Недавно я смотрел по каналу «Россия-24» программу странного формата: передачу ведёт известный в РПЦ иерарх вместе с каким-то журналистом – то один скажет реплику, то другой. Журналист всё время апеллирует к авторитету владыки и тем самым якобы задаёт «острые вопросы». Например, он говорит: «А что ж, в Церкви священники-то разные бывают…» Тут можно было бы ждать какого-то живого разговора, но иерарх продолжает речь в духе назидательной проповеди: «Нельзя относиться к Церкви по поведению того или иного пастыря. Церковь — это богодухновенный институт, это Тело Христово, а священники – это те же люди». Что же нового можем мы из этого узнать и почерпнуть, кроме катехизической беседы, увы, совершенно лишённой того духовного напряжения и безусловной искренности, которая звучала, к примеру, в словах протоиерея Александра Меня? Он тоже, конечно, не говорил ничего сверхнового, но надо отдать ему должное: это был действительно проповедник, который проповедовал, привлекая внимание людей к православию, а не вещал. Религиозная тематика в нынешних российских СМИ не достигла уровня дореволюционной церковной журналистики. Я не говорю уже об уровне журналистики западной, где в любом крупном политическом издании, разумеется, светском, есть раздел, где совершенно отстранённо, но очень компетентно, а самое главное – аналитически пишут о религии, в которой, как известно ещё со времён античности, нет ничего другого, чего бы не было в жизни!

Однако скоро сказка сказывается, да не скоро дело делается, любые ожидания и мечты, сталкиваясь с реальностью жизни, проходят испытание временем.

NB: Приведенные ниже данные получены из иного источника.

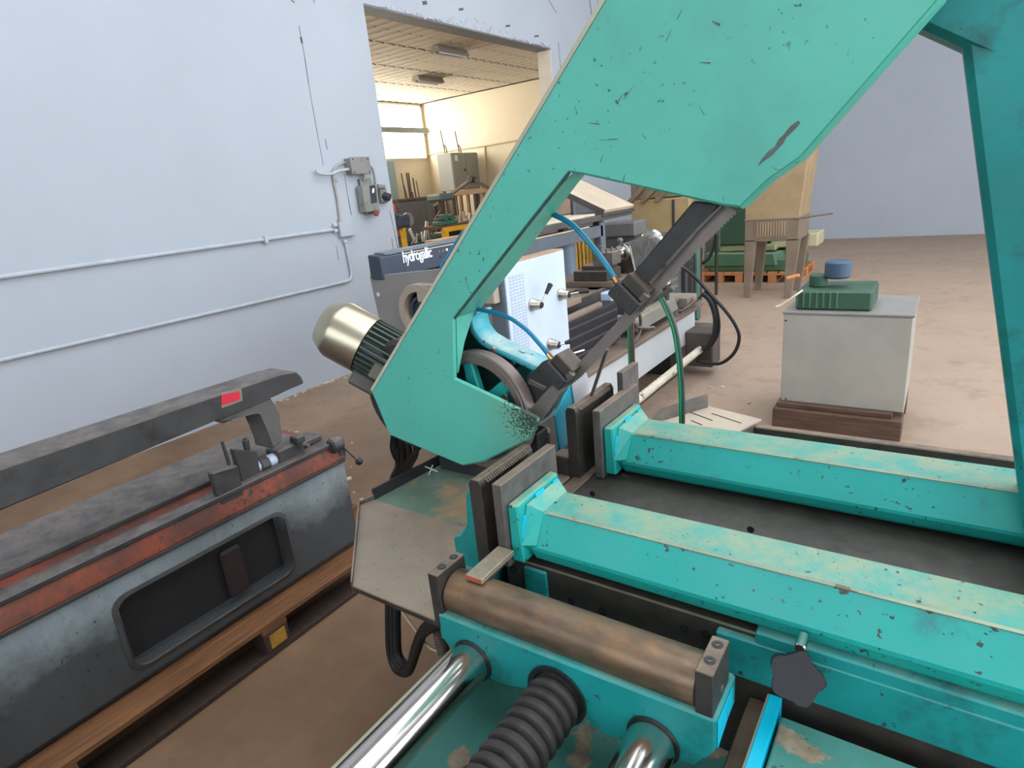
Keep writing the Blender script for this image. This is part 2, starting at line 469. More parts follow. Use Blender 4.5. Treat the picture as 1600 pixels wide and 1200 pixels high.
def window(name, lo, hi, axis, nu, nv, pane_m, fr=0.05, frame_m=None):
    """frame with its muntins, and one pane object per light"""
    i = 'XYZ'.index(axis); u, v = [k for k in range(3) if k != i]
    b = MB()
    def bx(a0, a1, b0, b1):
        p = [0, 0, 0]; q = [0, 0, 0]; p[i], q[i] = lo[i], hi[i]; p[u], q[u] = a0, a1; p[v], q[v] = b0, b1
        b.box(p, q)
    du = (hi[u] - lo[u]) / nu; dv = (hi[v] - lo[v]) / nv
    for k in range(nu + 1): bx(lo[u] + du * k - fr / 2, lo[u] + du * k + fr / 2, lo[v] - fr / 2, hi[v] + fr / 2)
    for k in range(nv + 1): bx(lo[u] - fr / 2, hi[u] + fr / 2, lo[v] + dv * k - fr / 2, lo[v] + dv * k + fr / 2)
    w = struct(b.build(name, frame_m or m_frame))
    mid = (lo[i] + hi[i]) / 2
    for a in range(nu):
        for c in range(nv):
            p = [0, 0, 0]; q = [0, 0, 0]; p[i], q[i] = mid - 0.006, mid + 0.006
            p[u], q[u] = lo[u] + du * a + fr / 2, lo[u] + du * (a + 1) - fr / 2; p[v], q[v] = lo[v] + dv * c + fr / 2, lo[v] + dv * (c + 1) - fr / 2
            MB().box(p, q).build('pane', pane_m, w)
    return w


window('unseen_window_1', (4.93, -2.5, 0.5), (4.99, 10.5, 5.0), 'X', 8, 3, m_paneR)  # unseen window, sill lowered to throw light on faces turned low right
window('window_2', (-3.6, -4.99, 1.6), (4.2, -4.93, 4.6), 'Y', 5, 2, m_paneB)
window('window_3', (-2.6, -1.0, 5.93), (2.8, 9.0, 5.99), 'Z', 3, 5, m_paneS)

# ---- the side room behind the opening
IX, IY, IZ = -9.0, 10.2, 3.36
struct(MB().prism([(2, 0), (IY, 0), (IY, IZ), (10.08, IZ), (10.08, 2.33), (3, 2.33), (3, 3.30), (10.08, 3.30), (10.08, IZ), (2, IZ)][:3] + [(2, IZ)], 'X', IX - 0.2, IX).build('wall_rear', m_inner))
struct(MB().box((IX, IY, 0), (WX - 0.2, IY + 0.2, IZ)).build('wall_side', m_inner))
struct(MB().box((IX, 1.8, 0), (WX - 0.2, 2.0, IZ)).build('wall_near', m_inner))
ce = struct(MB().box((IX - 0.2, 1.8, IZ + 0.03), (WX - 0.2, IY + 0.2, IZ + 0.1)).build('ceiling', m_joint))  # darker slab behind the ceiling sheets, showing at their lap joints
w4 = window('window_4', (IX + 0.005, 4.0, 2.33), (IX + 0.05, 10.12, 3.32), 'X', 2, 1, m_pane, 0.03, plain('pale_window_frame', (214, 206, 186), 0.6, 0.05))
struct(MB().box((IX + 0.05, 6.0, 2.80), (IX + 0.14, 10.16, 2.90), 0.005).build('trim_1', m_frame))         # transom bar across the window
p = ax(610, 290, 'X', IX + 0.06)
struct(MB().box((IX + 0.005, p.y - 0.22, 0), (IX + 0.12, p.y + 0.13, 2.29), 0.004).build('trim_2', plain('pale_blue_post', (150, 172, 178), 0.6, 0.05)))
# profiled ceiling sheets: ridges across, lapped every 0.45 m
Y0 = 2.0
ridge = []
k = 0
sheet_mesh = None
x = WX - 0.22
row = 0
while x > IX:
    x1 = max(IX, x - 0.46)
    b = MB()
    pts = []
    y = Y0
    while y < IY - 0.01:
        pts += [(y, IZ + 0.010), (y + 0.10, IZ + 0.010), (y + 0.115, IZ), (y + 0.15, IZ), (y + 0.165, IZ + 0.010)]
        y += 0.185
    pts = [q for q in pts if q[0] < IY]
    A = [b.bm.verts.new((x, q[0], q[1] + 0.004 * (row % 2))) for q in pts]; B = [b.bm.verts.new((x1 + 0.018, q[0], q[1] + 0.004 * (row % 2))) for q in pts]
    for i in range(len(A) - 1): b.bm.faces.new([A[i], A[i + 1], B[i + 1], B[i]])
    b.build('ceiling_sheet', m_slatc, ce)
    x = x1; row += 1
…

Творцы религиозного ренессанса в России в начале ХХ века тоже имели свои чаяния и надежды, из которых далеко не всё сбылось. Не зря русский мыслитель Фёдор Степун назвал свою замечательную книгу, написанную в эмиграции, «Бывшее и несбывшееся»… Константой его жизни было «перевести христианство в жизнь», к её концу он записал: «Лишь иссквозив всё своё творчество последнею религиозною тоскою, может человек оправдать творческий подвиг свой… Религиозная правда всякого создания человеческого духа заключается, таким образом, не в том, что он утверждает, будто бы овладел Богом, а лишь в том, что он видит и знает, что в созданном им произведении Бога нет, а есть только тоска по Нём».

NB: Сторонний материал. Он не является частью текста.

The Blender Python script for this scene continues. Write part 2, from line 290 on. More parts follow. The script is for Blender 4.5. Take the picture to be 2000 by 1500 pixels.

Именно эта тоска по Богу, стремление к Нему всегда двигало и движет русского человека во всех его творческих устремлениях. Ещё только начато осмысление пути России в XXI веке, ещё только идёт процесс её духовного выздоровления, а значит, рано или поздно последует и результат. Ведь Религиозное Возрождение, начатое на рубеже XIX и XX веков, ещё не закончено. Всё ещё только начинается!